Selain itu, penegakan hukum harus tegas terhadap perusahaan-perusahaan yang melanggar hak-hak masyarakat karena konflik agraria tidak akan selesai jika hukum hanya berpihak pada yang kuat (Rachman, 2013). Tidak hanya itu, kolaborasi antara pemerintah, masyarakat sipil, dan sektor swasta untuk menciptakan mekanisme yang adil dalam pengelolaan lahan dan sumber daya alam sangat diperlukan.
Membangun Reforma Agraria yang Berkeadilan
Reforma agraria merupakan kunci untuk menyelesaikan konflik agraria yang tak kunjung usai di Indonesia. Namun, keberhasilan reforma agraria tidak hanya sebatas banyaknya lahan yang didistribusikan, tetapi juga pada seberapa adil proses tersebut untuk seluruh pihak yang terlibat.
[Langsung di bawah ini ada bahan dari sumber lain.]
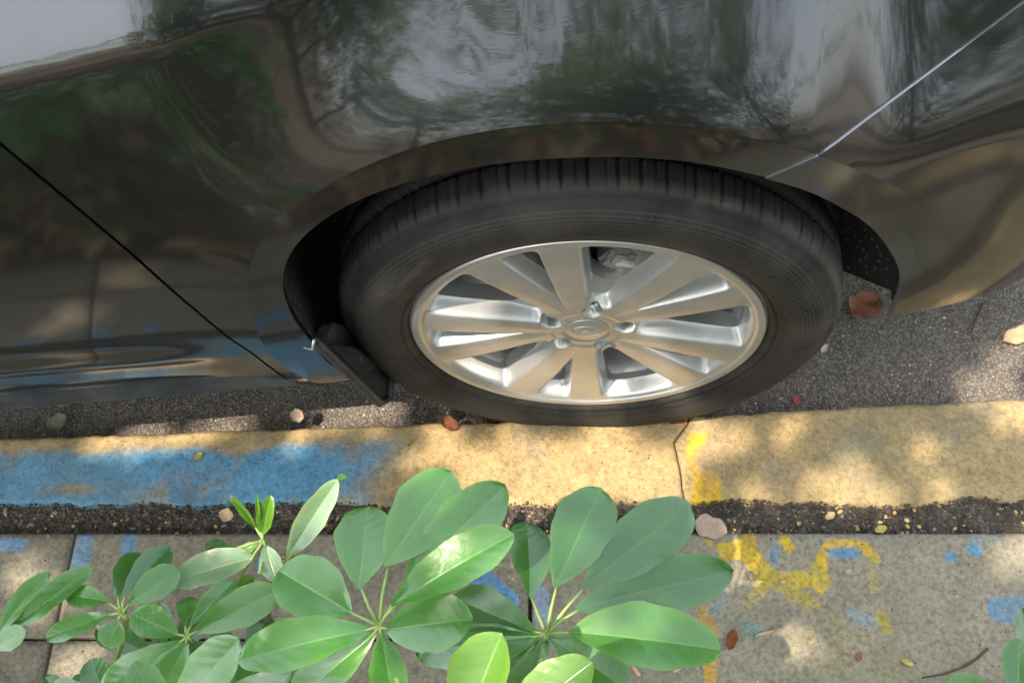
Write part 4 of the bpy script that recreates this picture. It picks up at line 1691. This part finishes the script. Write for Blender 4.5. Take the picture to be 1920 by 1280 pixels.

Tanpa penerapan konsep reforma agraria yang sesungguhnya, yang menyentuh pada akar permasalahan dan melibatkan seluruh pihak, maka konflik agraria akan diwariskan ke generasi berikutnya. Ketidakadilan akan terus berlanjut dan tak usai. (ed. Diki Angger)
Daftar Pustaka
Catatan Akhir Tahun 2023 Konsorsium Pembaruan Agraria (KPA).
Kementerian Lingkungan Hidup dan Kehutanan. (2024). Peraturan Menteri LHK Nomor 10 Tahun 2024 tentang Perlindungan Hukum Terhadap Orang yang Memperjuangkan Hak Atas Lingkungan Hidup yang Baik dan Sehat.
Rachman, N. F. (2013). “Konflik Agraria: Perspektif, Aktor, dan Solusi.” Jurnal Ilmu Sosial dan Ilmu Politik, 16(3), 232-254.
Santoso, U. (2022). Hukum Agraria dan Reforma Agraria di Indonesia. Prenada Media.
Undang-Undang Nomor 32 Tahun 2009 tentang Perlindungan dan Pengelolaan Lingkungan Hidup.
Wiradi, G. (2009). Reforma Agraria, Perjalanan yang Belum Berakhir. Insist Press.